Ciò è ammesso dal Conference Board, il quale assegna a questo elemento la seconda ponderazione più elevata nell’ambito del suo leading indicator. La crescita reale dell’aggregato M2 è scesa da un tasso annuo del 4.4% nel primo trimestre 2004 a solo lo 0.6% nel primo trimestre di quest’anno. Uno studio simile rileva una correlazione del 44% fra un appiattimento della curva dei rendimenti (la differenza fra il rendimento del Bond decennale e il rendimento del T-Bill a tre mesi) e un conseguente rallentamento delle vendite al dettaglio. Il differenziale era di 359 punti base nel secondo trimestre 2004, è sceso a 183 bp nel primo trimestre 2005 ed è sceso ora a 118 bp. Difatti, il Conference Board assegna a questo indicatore la più elevata ponderazione nell’ambito dei suoi dieci leading indicator.

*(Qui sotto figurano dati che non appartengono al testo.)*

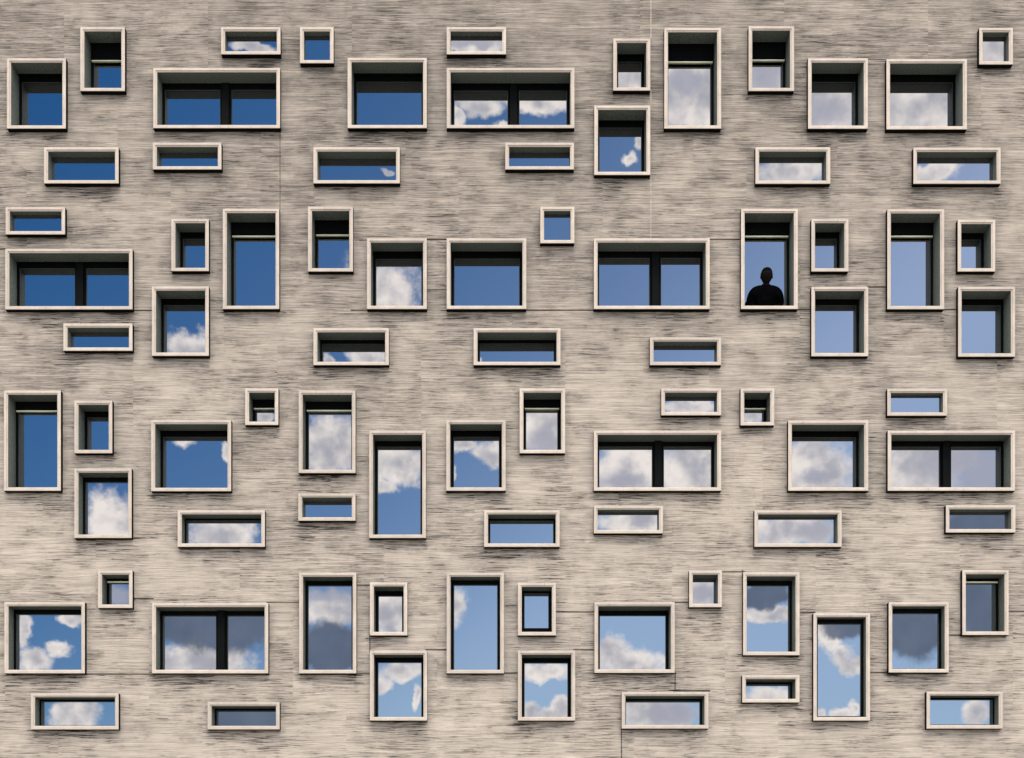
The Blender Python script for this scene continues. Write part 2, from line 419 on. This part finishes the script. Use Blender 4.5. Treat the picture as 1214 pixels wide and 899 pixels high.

Lo stesso Leading Indicator è ora in ribasso rispetto ad un anno fa, e negli ultimi 40 anni un simile evento ha sempre condotto ad un rallentamento economico o ad una recessione. Oltretutto questi indicatori sono stati confermati da un indebolimento del quadro economico a livello globale. Il Leading Indicator dell’OCSE è sceso pesantemente, mentre l’economia giapponese sta nuovamente rallentando vistosamente, nonostante di fatto non siamo mai cresciuta negli ultimi 17 anni. Sebbene la maggior parte degli economisti affermi che l’economia è in buona salute, noialtri assegniamo molto peso agli indicatori citati.

Mentre un numero di commentatori economici afferma che il mercato ha già scontato il peggio, questo tipo di conclusione non è evidente ne’ dal punto di vista del sentiment, ne’ per ciò che concerne le valutazioni. Infatti, come è noto, i commenti sui programmi che girano sulla CNBC sono perennemente bullish. Anche chi è noto per essere ribassista su questi canali, di fatto è soltanto un po’ meno ottimista, piuttosto che essere propriamente pessimista. Se non si riescono a trovare gli Orsi, come fa il sentiment ad essere bearish? In prossimità dei precedenti minimi di mercato il sondaggio di Investors Intelligence mostrava i Bears al 55% o anche più, mentre i Bulls erano al 20% o anche meno.

Attualmente gli Orsi sono al 28%, mentre il 46% degli analisti è classificabile come Bull. In aggiunta, in prossimità dei precedenti minimi di mercato la liquidità degli Equity Mutual Funds era all’incirca pari al 10% del patrimonio netto, contro l’ultima lettura del 4.1%. Il VIX resta relativamente basso con il suo 16%, mentre per quanto riguarda le valutazioni, il P/E dello S&P500 è sempre a quota 19, molto meno del 2000, ma sempre nella parte alta del range dei 71 anni che hanno preceduto la fine degli anni ’90. Un mercato ribassista termina con una capitolazione di massa del pubblico, e non con un quadro compiacente come si rileva oggi. Quando oltretutto si considera i persistenti squilibri economici e finanziari, pensiamo che il mercato permanga seriamente vulnerabile a consistenti ribassi nei tempi a venire.

N.B. Un certo numero delle correlazioni citate in questo commento sono frutto del lavoro dell’economista Ed Hyman di ISI e di Paul Kasriel di Northern Trust. Tuttavia, le conclusioni sono di chi scrive.